Monday, November 1, 2010

Dara Douglas [EDIT]

Alex Goodman
Oct 25, 2010

When I first met Dara Douglas*, it was my first week on the job as a file clerk at a law firm in New York City’s financial district. She came up to me and introduced herself, and then peered down at my shoes. “Oh my god aren’t you hot in those? Those are winter shoes!” she exclaimed. Admittedly, I was hot. I was unaware of the summer dress code and was glad I had been provided with some lenience. Dara had no qualms about sharing her views, and was eager in helping me shape my own. As the days went on, Dara would place the arts section of The New York Times on my desk everyday before I got there, and then was sure to remind me that she did so. On my last day on Wall St, Dara bought me a veggie wrap, and sent me off, saying: “We’ll have to light one up soon.”

Two months later, Dara shuffled through the door of Veselka where she had arranged our meeting. She sat down immediately, and looked through only one page of the extensive menu. Dara did not skip a beat, as she ordered a cup of coffee and a veggie burger, and assured the waitress that the restaurant had fantastic food.

The redheaded 53-year-old legal secretary from Long Island had no problem reciting her views. She was untroubled by them⎯as if reciting them over lunch. We touched upon gay rights, outsourcing money, and the idea of true democracy. Dara’s political reservations were few and far between, especially when it came to the Republican Party. “There is no humanity out there, because you have morons like Christine O’Donnell from the Tea Bagger party.”

Her casually aggressive political opinions were interrupted by shockingly maternal ones, as she placed french fries on my plate, and repeated, “I’m so glad to see you eating” throughout the course of the meal.

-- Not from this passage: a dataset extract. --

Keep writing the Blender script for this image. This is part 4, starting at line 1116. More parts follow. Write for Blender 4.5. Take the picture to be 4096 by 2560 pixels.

Dara, who even in the middle of her life remains a size four, does not have a very decadent appetite herself. This choice has very much to do with becoming a vegetarian, and studying zoology in college. “Being a zoologist, eating meat is just hypocritical. She said “Plus, there are so many steroids in meat. Seeing a ten year old, look like an eighteen year old is disturbing. Roman Polanski might have not had so much trouble if the girl actually looked thirteen.”

I sought solace in Dara against the backdrop of a downtown law firm. She glided from cubicle to cubicle shedding her insights with expressive vulgarity. When the office had a bed bugs scare, she was the first to identify them, and the first to tell you how much Clorox bleach to use around the perimeter of your apartment. Dara never failed to comment on which snack I decided to get at the vending machine. She was partial to pretzels, as they are low in calories. Though her zoology background was underworked at the law firm, she assured me that she lived out her passions through her love of extreme sports, and her rescued beagle lab mix, Charlie and her Himalayan that recently passed away.

Dara responds to all of my political and environmental questions quickly, and with great ferocity. Tapping the pages of my journal, she suggests that I get a tape recorder: “If you think I’m chatty now just wait until I’m stoned.”

Upon first glance, one might not anticipate Dara’s advocacy of Marijuana. But she assures me that, “My most important subject is marijuana—I want that shit legalized.”

It was on August 10th, 41 years ago that Dara Doulgas inhaled her first breath of Marijuana and never looked back. Though Dara advocates marijuana’s legalization, she is strongly against the usage of other drugs. “The only thing we’ll have to worry about [post marijuana’s legalization] is cocaine and heroin, and if they want to do it⎯let them die!”

Nevertheless, Dara’s expressive nature is not exclusively for shock value. Dara cultivated her own political views by the time she was 18, became a self-proclaimed atheist at age 10 and was greatly involved in the no-nuke movement prior to her enrollment at Cornell. Despite her position as a legal secretary, Dara has procured degrees in both zoology and economics, and plans to relocate to California where she can inhale marijuana insouciantly. This wiry framed rebel is void of categorization, mostly because she is inherently herself. “Ask me anything,” she says while aggressively signaling for the check “I promise I’ll be honest.”